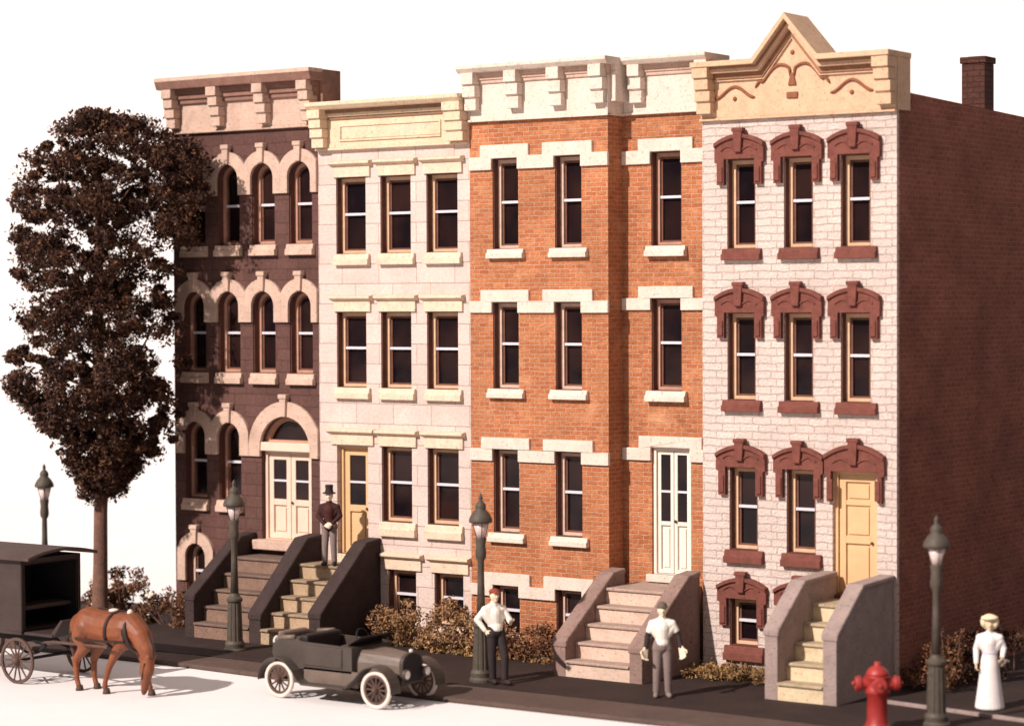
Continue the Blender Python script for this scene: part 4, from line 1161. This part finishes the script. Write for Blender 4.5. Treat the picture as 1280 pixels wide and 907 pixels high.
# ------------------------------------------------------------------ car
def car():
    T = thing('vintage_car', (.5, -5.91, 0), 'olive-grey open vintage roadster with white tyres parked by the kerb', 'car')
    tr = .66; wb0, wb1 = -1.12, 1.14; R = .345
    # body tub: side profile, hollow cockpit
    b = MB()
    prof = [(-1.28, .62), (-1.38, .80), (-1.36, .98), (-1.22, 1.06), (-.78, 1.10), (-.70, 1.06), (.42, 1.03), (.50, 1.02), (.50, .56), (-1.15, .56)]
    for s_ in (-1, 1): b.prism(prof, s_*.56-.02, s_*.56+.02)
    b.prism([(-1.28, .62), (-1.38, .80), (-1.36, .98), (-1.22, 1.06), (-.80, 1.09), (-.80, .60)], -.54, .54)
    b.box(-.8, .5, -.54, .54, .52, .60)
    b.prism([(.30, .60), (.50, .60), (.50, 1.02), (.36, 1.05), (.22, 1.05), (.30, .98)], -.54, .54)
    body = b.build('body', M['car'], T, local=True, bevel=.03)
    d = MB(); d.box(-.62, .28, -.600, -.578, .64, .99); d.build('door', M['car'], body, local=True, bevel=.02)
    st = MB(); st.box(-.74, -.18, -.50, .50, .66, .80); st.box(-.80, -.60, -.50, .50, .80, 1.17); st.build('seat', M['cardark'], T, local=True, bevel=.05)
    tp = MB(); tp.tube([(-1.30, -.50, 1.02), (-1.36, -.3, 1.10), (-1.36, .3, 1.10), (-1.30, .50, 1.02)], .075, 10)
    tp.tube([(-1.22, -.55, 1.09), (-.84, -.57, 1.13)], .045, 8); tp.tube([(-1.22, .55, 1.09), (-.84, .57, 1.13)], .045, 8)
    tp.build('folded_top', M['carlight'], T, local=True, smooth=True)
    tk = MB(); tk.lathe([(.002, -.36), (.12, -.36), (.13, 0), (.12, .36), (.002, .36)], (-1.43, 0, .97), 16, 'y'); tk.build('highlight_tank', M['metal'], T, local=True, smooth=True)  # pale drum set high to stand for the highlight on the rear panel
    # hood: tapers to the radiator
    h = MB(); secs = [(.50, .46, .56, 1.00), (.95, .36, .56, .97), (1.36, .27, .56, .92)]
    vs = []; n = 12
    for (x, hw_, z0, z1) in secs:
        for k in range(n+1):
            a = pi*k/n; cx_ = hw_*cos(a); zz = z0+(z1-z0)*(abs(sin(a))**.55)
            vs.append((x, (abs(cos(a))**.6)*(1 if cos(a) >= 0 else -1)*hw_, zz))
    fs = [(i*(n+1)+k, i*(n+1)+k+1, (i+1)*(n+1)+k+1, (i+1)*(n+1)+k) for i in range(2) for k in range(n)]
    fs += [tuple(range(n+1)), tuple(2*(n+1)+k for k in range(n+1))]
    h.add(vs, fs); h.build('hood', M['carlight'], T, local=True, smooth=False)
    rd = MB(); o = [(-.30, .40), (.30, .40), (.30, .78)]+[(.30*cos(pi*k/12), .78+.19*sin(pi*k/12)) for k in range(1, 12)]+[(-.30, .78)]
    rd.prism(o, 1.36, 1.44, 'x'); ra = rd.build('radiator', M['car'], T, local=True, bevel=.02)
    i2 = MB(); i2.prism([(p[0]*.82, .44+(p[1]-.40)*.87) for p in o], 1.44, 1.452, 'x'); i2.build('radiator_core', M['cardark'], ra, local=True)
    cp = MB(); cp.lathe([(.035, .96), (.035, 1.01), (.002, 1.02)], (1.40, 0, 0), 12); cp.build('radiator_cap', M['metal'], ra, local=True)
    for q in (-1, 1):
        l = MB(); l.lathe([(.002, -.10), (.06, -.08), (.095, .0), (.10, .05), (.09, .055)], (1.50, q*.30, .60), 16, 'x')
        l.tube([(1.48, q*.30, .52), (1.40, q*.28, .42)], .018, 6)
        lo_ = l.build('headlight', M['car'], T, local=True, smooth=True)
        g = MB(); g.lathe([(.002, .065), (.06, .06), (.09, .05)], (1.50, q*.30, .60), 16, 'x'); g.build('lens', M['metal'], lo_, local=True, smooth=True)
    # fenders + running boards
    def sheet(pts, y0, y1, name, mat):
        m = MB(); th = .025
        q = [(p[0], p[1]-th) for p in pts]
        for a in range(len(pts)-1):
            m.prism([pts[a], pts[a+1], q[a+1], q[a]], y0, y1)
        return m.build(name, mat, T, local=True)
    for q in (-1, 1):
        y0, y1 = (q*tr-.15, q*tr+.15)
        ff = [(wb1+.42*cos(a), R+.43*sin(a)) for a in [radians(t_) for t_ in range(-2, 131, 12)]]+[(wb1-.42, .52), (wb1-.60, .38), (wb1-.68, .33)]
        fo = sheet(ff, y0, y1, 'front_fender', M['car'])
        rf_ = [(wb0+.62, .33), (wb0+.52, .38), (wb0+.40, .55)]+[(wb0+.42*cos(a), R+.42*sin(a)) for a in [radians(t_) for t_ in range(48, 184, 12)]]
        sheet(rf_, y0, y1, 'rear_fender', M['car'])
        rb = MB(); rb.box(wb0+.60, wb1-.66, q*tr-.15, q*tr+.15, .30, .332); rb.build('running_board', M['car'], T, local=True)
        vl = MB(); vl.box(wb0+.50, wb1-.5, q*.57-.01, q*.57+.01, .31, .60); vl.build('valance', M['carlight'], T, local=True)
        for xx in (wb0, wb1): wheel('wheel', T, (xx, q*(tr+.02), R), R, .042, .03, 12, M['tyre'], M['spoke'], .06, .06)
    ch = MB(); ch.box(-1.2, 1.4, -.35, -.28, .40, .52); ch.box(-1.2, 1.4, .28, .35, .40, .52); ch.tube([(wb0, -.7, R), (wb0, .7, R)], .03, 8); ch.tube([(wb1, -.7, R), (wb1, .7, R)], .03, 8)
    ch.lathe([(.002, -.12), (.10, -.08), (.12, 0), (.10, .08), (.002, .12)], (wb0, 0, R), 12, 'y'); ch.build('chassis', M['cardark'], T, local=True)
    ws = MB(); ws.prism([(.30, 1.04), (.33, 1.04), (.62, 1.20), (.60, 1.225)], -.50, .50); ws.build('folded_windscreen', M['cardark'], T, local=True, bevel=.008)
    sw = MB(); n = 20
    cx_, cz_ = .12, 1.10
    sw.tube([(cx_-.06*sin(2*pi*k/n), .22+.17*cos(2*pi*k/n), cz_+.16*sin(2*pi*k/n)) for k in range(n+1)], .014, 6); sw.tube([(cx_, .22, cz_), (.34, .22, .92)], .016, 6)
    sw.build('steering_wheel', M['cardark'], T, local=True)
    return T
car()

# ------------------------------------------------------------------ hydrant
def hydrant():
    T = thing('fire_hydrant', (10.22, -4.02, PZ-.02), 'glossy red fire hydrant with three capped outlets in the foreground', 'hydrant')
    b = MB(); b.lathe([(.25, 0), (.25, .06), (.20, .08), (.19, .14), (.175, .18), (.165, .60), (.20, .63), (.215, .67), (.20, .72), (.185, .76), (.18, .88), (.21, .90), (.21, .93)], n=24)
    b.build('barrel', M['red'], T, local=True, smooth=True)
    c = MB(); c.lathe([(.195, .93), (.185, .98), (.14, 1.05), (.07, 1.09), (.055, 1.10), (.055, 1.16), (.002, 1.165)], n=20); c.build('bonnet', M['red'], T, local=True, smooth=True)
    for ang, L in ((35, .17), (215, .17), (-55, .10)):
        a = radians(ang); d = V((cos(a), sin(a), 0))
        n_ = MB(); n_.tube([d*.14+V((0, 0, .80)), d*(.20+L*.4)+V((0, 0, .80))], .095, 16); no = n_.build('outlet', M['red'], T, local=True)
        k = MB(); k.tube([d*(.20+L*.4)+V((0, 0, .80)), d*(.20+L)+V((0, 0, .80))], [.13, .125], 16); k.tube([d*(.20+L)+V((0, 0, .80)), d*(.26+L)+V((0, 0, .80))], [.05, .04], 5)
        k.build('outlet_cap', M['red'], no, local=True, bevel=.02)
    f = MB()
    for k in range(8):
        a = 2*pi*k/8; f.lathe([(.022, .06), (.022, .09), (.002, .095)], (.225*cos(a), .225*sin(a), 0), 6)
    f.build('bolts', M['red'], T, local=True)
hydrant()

————

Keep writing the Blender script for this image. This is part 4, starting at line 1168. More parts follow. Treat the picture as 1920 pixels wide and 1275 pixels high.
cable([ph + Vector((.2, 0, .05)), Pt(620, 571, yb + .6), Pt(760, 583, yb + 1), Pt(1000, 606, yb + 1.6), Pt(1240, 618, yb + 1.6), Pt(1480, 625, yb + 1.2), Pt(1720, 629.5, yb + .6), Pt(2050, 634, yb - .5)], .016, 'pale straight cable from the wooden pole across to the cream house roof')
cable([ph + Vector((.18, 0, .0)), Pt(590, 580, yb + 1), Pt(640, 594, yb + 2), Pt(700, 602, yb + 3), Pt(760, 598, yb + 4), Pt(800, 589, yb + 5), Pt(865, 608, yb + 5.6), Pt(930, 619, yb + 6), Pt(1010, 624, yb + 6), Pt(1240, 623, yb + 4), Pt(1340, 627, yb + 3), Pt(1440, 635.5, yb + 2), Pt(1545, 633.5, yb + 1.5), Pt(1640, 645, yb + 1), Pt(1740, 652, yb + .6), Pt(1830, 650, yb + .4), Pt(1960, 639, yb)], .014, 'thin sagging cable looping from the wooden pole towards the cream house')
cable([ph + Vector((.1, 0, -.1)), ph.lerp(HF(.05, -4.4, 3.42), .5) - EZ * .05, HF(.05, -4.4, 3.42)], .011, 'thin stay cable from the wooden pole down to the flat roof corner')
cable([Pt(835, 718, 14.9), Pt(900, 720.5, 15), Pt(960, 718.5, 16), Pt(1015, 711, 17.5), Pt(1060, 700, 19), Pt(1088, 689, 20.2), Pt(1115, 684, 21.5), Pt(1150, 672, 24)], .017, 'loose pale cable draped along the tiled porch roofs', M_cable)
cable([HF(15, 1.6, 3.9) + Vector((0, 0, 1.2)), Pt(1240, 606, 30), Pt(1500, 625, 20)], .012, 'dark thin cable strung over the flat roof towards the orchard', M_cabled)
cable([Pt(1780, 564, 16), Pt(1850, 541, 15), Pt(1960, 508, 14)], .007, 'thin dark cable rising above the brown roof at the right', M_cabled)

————

Exercise goal —
Check the data for the word "wide" and pull out the lines that have it.

Completed task —
Continue the Blender Python script for this scene: part 4, from line 1161. This part finishes the script. Write for Blender 4.5. Treat the picture as 1280 pixels wide and 907 pixels high.
Keep writing the Blender script for this image. This is part 4, starting at line 1168. More parts follow. Treat the picture as 1920 pixels wide and 1275 pixels high.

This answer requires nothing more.